The second probably doesn't really count. Republican Action Against Drugs is a grassroots Irish Republican organization that violently punishes drug dealers. I guess they sort of count. They do seem to have a high level of support for their actions considering the advances the Irish Republican Movement has made in recent years, and recently the mother of a teenager who was kneecapped said that she thanked the RAAD since the boy probably would have died from overdose if not for their action. Plus when one of their operatives was shot in Dublin there was a good level of attendance to his funeral proving that they have a strong base of support

I suppose that counts, though you'll have to excuse my liberalism when I say that I am personally disgusted with the Anti-Drug turn they've made. Sure it might make them popular in those corners, but surely there are more productive things that can be done with guns than shooting lumpen.

I feel you when you call for more productive things, but goddamn, I can't help but support a group like that because I'm so sick of hearing the horror stories about criminal organizations brutally massacring innocents who even look at them the wrong way.

Yet_Another_Boring_Marxist
14th January 2013, 01:42
I feel you when you call for more productive things, but goddamn, I can't help but support a group like that because I'm so sick of hearing the horror stories about criminal organizations brutally massacring innocents who even look at them the wrong way.

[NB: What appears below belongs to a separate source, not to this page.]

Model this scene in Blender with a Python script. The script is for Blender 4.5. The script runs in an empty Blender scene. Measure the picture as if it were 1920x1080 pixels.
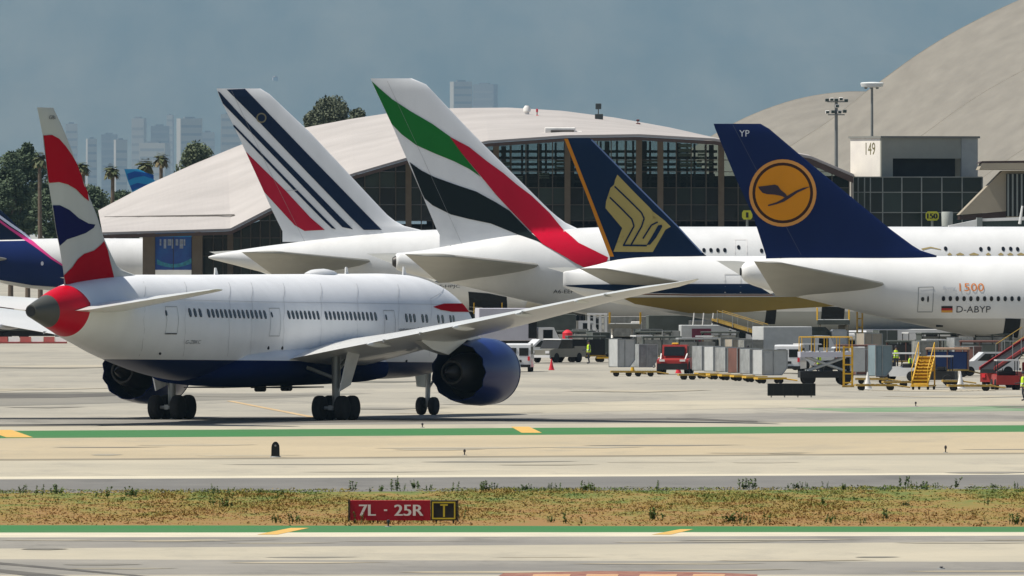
import bpy, bmesh, math, random
from mathutils import Vector, Matrix

random.seed(7)
R = math.radians
SC = bpy.context.scene
COL = SC.collection

# ------------------------------------------------------------------ camera
F = 30000.0      # focal length in pixels of the 1920 px wide photograph
H = 10.5         # camera height above the airfield
YH = 431.0       # image row of the horizon
CX = 960.0
cam_d = bpy.data.cameras.new('camera')
cam_d.sensor_width = 36.0
cam_d.lens = F / 1920.0 * 36.0
cam_d.shift_y = -(540.0 - YH) / 1920.0
cam_d.clip_start = 1.0
cam_d.clip_end = 60000.0
cam = bpy.data.objects.new('camera', cam_d)
COL.objects.link(cam)
cam.location = (0, 0, H)
cam.rotation_euler = (R(90), 0, 0)
SC.camera = cam

# ------------------------------------------------------------------ sky, sun, exposure
SUN_EL, SUN_BETA = 60.0, 7.0           # high sun from the left, a little to the camera's side
to_sun = Vector((-math.cos(R(SUN_EL)) * math.cos(R(SUN_BETA)), -math.cos(R(SUN_EL)) * math.sin(R(SUN_BETA)), math.sin(R(SUN_EL))))
world = bpy.data.worlds.new('World')
SC.world = world
world.use_nodes = True
nt = world.node_tree
bg = nt.nodes['Background']
sky = nt.nodes.new('ShaderNodeTexSky')
sky.sky_type = 'NISHITA'
sky.sun_disc = False
sky.sun_elevation = R(SUN_EL)
sky.sun_rotation = math.atan2(to_sun.x, to_sun.y)
sky.air_density = 1.0
sky.dust_density = 1.5
nt.links.new(sky.outputs[0], bg.inputs[0])
bg.inputs[1].default_value = 0.075
sun_d = bpy.data.lights.new('sun', 'SUN')
sun_d.energy = 4.7
sun_d.angle = R(0.53)
sun_d.color = (1.0, 0.955, 0.87)
sun = bpy.data.objects.new('sun', sun_d)
COL.objects.link(sun)
sun.rotation_euler = to_sun.to_track_quat('Z', 'Y').to_euler()
SC.view_settings.view_transform = 'Standard'
SC.view_settings.look = 'None'
SC.view_settings.exposure = 0.28
SC.view_settings.gamma = 1.0
SC.view_settings.use_curve_mapping = False
SC.cycles.use_denoising = True
SC.cycles.max_bounces = 8
SC.cycles.volume_bounces = 1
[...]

Yea that's why I self-criticized for liberalism. The RAAD is pretty good at protecting the community where the police fail just like the Black Panthers were. And it's important to note that the Provisional IRA have totally reversed their position and are now operating as a criminal gang in service to Sind Fein. Recently they executed 20 teenagers, and since the Loyalist IRA has a tendency of murdering dissidents I imagine it was for political reasons, since we can't question the judgement of great comrade Gerry Adams.

So yea, I guess I support them to an extent since the Irish people need to be defended from the police and Gerry Adam's band of raving sociopaths, but I admit that the liberal in me is hesitant.

Yet_Another_Boring_Marxist
14th January 2013, 01:48
Oh and plus the dissidents released a statement declaring they were socialists, so I guess that counts for something

Crabbensmasher
14th January 2013, 02:35
Fascists have more of an obsession with civil order and obedience. Whereas worker movements in general are more decentralized and/or grassroots if that makes any sense.
I don't know if this would be a good example, but just picture what it would be like in Maoist China. If people wanted change, they would go into the street and react, sometimes violently. If they wanted to stamp out crimes, they would take it into their own hands instead of letting the proper authorities, judicial systems, courts etc. do their job. Unfortunately, a lot of times, these mobs would become little more than criminals themselves.

Os Cangaceiros
14th January 2013, 02:57
Do you know about Carlo Tresca?

He was just one guy, but he was a leading Italian anarchist and syndicalist in the USA. He was very outspoken against the Mafia, which he realized had infiltrated the American labor movement. For this he was later assassinated by the Mafia, probably at the hands of one Carmine Galante, a Genovese crime family associate acting on orders from Vito Genovese, who turn ordered the murder as a favor to Benito Mussolini. (Galante was a suspect in over eighty seperate murders that authorities knew about.)

But yeah, like I said, just one guy, he was cool though. One of those left-wing figures that multiple governments hated.

Rafiq
14th January 2013, 03:25
Italian communists (in italy) uses to fight the Sicilian mafia.